Exercise brief | Find the word "scene" in the data. Return every line where it appears.
— start of Given data —
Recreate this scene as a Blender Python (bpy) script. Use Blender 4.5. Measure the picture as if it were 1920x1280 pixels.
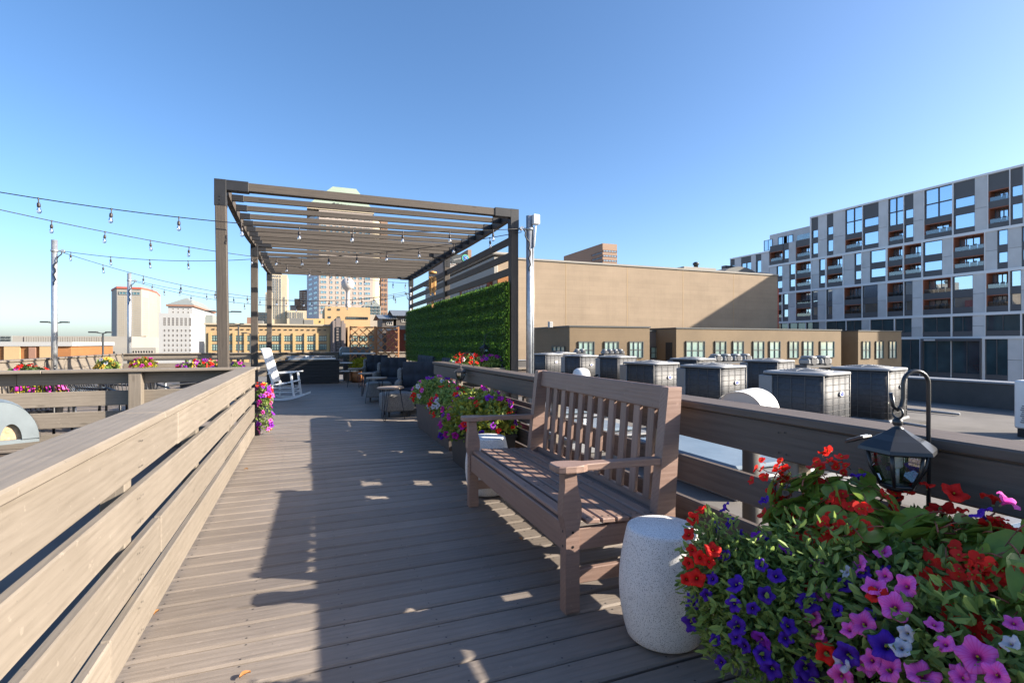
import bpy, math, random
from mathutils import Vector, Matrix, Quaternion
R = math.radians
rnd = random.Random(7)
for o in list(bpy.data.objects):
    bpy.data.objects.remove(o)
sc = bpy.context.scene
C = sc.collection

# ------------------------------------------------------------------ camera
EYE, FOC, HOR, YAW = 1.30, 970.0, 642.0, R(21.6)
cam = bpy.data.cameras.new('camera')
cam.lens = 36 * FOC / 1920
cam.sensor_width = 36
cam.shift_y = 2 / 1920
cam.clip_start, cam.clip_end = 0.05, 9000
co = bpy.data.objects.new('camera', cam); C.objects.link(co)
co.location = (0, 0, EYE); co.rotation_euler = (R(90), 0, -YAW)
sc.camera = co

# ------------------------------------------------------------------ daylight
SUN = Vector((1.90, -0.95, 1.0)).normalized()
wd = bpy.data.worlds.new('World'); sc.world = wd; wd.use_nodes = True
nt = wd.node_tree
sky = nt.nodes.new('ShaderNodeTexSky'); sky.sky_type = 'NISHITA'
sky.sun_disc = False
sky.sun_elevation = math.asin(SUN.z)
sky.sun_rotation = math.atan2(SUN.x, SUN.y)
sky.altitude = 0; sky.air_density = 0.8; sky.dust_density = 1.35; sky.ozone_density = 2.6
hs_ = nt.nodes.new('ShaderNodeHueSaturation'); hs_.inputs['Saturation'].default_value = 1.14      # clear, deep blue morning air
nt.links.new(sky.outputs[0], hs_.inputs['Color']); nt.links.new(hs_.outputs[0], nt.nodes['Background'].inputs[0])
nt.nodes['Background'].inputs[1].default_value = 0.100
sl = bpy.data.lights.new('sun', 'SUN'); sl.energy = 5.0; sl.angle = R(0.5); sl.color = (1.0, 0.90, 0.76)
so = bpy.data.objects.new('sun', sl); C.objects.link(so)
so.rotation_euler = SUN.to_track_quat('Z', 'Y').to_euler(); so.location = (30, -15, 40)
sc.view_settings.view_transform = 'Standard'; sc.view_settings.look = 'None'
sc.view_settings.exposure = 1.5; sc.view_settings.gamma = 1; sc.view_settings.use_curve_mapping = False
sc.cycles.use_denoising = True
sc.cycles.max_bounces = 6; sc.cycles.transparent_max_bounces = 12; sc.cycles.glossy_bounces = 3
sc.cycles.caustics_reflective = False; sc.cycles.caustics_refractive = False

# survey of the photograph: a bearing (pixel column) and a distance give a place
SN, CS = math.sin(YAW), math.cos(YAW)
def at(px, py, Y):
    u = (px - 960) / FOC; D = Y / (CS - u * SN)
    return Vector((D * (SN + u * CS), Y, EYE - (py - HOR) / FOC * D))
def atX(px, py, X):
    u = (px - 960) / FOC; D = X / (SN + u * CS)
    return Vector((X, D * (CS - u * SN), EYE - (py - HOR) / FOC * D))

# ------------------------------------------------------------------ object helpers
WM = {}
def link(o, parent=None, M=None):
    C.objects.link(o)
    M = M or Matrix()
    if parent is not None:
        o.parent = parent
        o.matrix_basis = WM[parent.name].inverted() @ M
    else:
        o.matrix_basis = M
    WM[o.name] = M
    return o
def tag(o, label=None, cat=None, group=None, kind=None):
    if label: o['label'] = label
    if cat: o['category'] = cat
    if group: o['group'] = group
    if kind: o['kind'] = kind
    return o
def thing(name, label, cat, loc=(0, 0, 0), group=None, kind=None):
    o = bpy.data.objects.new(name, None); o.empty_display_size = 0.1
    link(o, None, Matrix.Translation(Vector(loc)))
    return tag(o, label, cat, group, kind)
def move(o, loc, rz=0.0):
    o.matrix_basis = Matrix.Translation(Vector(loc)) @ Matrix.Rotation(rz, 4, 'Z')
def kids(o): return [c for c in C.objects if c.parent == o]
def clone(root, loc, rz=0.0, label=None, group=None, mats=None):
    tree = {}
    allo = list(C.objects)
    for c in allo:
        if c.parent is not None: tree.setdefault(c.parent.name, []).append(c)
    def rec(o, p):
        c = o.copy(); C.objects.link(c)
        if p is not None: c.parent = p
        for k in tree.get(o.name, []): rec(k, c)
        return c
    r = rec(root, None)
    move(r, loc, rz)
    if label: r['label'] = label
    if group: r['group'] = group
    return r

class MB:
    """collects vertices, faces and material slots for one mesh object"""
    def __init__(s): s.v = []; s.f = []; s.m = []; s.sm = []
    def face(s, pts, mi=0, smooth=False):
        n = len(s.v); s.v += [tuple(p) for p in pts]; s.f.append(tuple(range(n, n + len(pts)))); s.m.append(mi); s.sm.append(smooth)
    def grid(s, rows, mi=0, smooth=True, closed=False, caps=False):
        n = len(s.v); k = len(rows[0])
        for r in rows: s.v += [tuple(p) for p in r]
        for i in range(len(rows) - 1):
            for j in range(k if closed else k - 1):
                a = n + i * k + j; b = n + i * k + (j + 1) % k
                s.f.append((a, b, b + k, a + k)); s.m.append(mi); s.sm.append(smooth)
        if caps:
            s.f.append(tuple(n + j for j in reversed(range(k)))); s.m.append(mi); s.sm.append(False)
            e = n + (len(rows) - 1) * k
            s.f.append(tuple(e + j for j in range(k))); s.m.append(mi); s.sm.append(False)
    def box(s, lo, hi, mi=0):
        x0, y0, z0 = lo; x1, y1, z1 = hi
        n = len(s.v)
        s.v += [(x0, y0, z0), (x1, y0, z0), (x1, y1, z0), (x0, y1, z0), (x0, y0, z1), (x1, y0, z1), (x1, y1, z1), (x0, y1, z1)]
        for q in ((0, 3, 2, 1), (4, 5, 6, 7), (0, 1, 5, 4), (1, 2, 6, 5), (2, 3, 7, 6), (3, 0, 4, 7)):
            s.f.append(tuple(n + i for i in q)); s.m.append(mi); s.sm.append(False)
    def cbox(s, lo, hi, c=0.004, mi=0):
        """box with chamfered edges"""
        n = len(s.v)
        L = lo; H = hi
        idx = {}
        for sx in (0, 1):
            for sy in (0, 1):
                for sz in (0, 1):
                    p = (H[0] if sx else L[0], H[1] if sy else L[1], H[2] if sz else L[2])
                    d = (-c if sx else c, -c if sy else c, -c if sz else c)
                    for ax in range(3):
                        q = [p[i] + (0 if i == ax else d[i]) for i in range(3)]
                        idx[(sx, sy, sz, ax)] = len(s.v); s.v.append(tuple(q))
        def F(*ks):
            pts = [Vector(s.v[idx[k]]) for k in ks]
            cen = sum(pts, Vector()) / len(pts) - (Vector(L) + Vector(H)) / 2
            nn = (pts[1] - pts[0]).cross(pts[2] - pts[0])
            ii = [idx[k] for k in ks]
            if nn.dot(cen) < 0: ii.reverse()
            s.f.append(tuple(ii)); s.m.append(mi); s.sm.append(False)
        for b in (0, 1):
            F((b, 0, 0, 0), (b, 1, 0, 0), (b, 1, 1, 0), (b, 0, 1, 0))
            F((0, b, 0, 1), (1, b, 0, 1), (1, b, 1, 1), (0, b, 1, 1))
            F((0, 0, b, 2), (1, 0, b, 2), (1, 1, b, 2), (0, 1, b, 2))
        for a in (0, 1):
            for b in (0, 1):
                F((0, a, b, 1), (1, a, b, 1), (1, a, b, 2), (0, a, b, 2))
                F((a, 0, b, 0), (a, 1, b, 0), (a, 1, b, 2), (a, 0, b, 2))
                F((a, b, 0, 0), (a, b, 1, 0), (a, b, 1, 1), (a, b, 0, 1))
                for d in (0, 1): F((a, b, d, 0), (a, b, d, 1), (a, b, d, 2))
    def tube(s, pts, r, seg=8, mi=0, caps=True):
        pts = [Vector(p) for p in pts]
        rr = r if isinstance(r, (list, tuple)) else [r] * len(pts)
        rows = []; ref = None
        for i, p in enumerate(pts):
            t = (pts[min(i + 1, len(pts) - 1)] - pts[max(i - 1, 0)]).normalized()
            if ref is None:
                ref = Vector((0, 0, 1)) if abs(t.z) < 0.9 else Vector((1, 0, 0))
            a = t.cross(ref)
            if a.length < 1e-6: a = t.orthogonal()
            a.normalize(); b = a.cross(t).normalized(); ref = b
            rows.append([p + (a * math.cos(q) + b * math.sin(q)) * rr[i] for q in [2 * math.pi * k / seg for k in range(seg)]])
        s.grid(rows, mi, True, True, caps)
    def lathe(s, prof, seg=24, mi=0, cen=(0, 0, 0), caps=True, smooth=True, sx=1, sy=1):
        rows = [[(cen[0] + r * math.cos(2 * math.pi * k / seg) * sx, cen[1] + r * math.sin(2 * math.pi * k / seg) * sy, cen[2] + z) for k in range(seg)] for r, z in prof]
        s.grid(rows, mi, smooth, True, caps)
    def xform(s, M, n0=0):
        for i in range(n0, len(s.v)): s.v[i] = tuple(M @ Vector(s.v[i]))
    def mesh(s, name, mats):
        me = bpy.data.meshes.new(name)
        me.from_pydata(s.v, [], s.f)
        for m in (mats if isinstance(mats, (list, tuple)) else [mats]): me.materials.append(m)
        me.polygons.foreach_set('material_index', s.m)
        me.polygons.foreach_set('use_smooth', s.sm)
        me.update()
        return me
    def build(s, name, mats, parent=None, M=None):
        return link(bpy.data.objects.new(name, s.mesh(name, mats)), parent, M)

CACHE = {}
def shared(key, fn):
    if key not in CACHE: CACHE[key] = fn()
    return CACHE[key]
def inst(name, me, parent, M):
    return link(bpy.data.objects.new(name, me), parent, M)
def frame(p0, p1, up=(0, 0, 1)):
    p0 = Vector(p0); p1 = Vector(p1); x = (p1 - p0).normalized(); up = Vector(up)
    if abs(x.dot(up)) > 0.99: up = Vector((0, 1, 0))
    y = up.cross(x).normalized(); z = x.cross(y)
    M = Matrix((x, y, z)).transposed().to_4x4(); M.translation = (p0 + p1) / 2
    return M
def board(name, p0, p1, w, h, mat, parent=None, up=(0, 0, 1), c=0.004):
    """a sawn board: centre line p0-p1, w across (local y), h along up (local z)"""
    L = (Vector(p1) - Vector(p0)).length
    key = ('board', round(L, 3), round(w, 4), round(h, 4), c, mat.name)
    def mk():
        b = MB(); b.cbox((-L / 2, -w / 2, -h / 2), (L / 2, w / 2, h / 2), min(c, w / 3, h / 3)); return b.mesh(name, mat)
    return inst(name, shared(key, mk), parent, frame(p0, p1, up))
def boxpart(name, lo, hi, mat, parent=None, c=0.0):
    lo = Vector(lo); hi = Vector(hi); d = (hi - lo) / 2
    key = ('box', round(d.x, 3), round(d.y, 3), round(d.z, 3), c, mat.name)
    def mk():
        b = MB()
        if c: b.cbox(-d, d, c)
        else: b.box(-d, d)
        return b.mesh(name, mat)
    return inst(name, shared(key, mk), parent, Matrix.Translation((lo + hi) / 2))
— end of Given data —
Response to this exercise |
Recreate this scene as a Blender Python (bpy) script. Use Blender 4.5. Measure the picture as if it were 1920x1280 pixels.
sc = bpy.context.scene